La scène américaniste est un imbroglio de forces plus ou moins concurrentes tactiquement, liées par un intérêt stratégique fondamental commun. Le premier point (tactiques concurrentes) implique par la résultante de forces qui s’annulent une absence de changement d’orientation fondamental des événements courants, notamment par le surgissement d’un acteur plus puissant que les autres imposant sa volonté aux autres ; le second point implique une fidélité générale au cadre commun. (Les deux points s’additionnent pour créer cette constante écrasante du caractère américaniste : un conformisme de fer.) Le cadre américaniste a été bouleversé de fond en comble avec 9/11 et aussitôt après ; puis il s’est figé. Les concurrences tactiques jouent à nouveau et empêchent un changement d’orientation. Même si certains s’en émeuvent, reste la fidélité générale au système.

Un nouveau président qui voudrait changer radicalement le cadre actuel (restriction des libertés publiques, “guerre sans fin”) se heurterait à des coalitions ad hoc rassemblant la bureaucratie, l’industrie, les experts, le monde de l’information et des communications qui dispense un effet terroriste d’obligation de conformisme. Il faut admettre que n’importe pas le contenu des choses, — par exemple, l’absurdité de la “guerre sans fin” — mais importe la nécessité de ne rien modifier de fondamental dans l’équilibre des forces. La restriction des libertés publiques et la “guerre sans fin” forment le mot d’ordre du nouveau conformisme. Aucun président post-GW ne pourra briser cela, il y perdrait son autorité, sa puissance, peut-être sa position.

Conclusion : il faudrait un coup de force pour changer l’orientation du système à partir de 2009. Il faudrait… un dictateur ?! Exactement : disons, un “dictateur à rebours” pour défaire le cadre dictatorial qui a été démocratiquement imposé par le système de la Grande République. Si ce n’est un blocage, c’est au moins son jumeau.

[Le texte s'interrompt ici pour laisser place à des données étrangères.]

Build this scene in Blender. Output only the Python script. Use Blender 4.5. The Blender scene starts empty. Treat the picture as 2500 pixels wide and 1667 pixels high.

Perspective : la Grande République va-t-elle devenir une dictature ? Pas du tout. Elle l’est déjà au plus qu’elle peut l’être. Elle garde d’autres structures essentielles, basées absolument sur la liberté et qu’il est impensable, absolument impensable de restreindre (la privatisation, le marché libre, Wall Street, Halliburton et les lobbies, les parlementaires qu’il faut arroser, le fric partout, tout cela se nourrit de liberté). La Grande République va donc continuer à marcher en boitant, en claudiquant, en se contredisant, en fulminant, en dénonçant le Rest Of the World, en faisant erreur sur erreur, en proclamant partout la liberté et la démocratie radicale avec des actes et des mesures dictatoriales. Ne cherchez aucun machiavélisme, vous trouveriez porte close et cerveaux absents. Par contre, vous aurez du désordre, encore du désordre, toujours du désordre. La tension continuera à monter, les psychologies à s’exalter. Et le système, le pauvre, qui n’aime pas le désordre.

Le jeu passionnant est celui de la “Fin Dernière” : qu’est-ce qu’il se passe au bout de tout cela ? Langue au chat.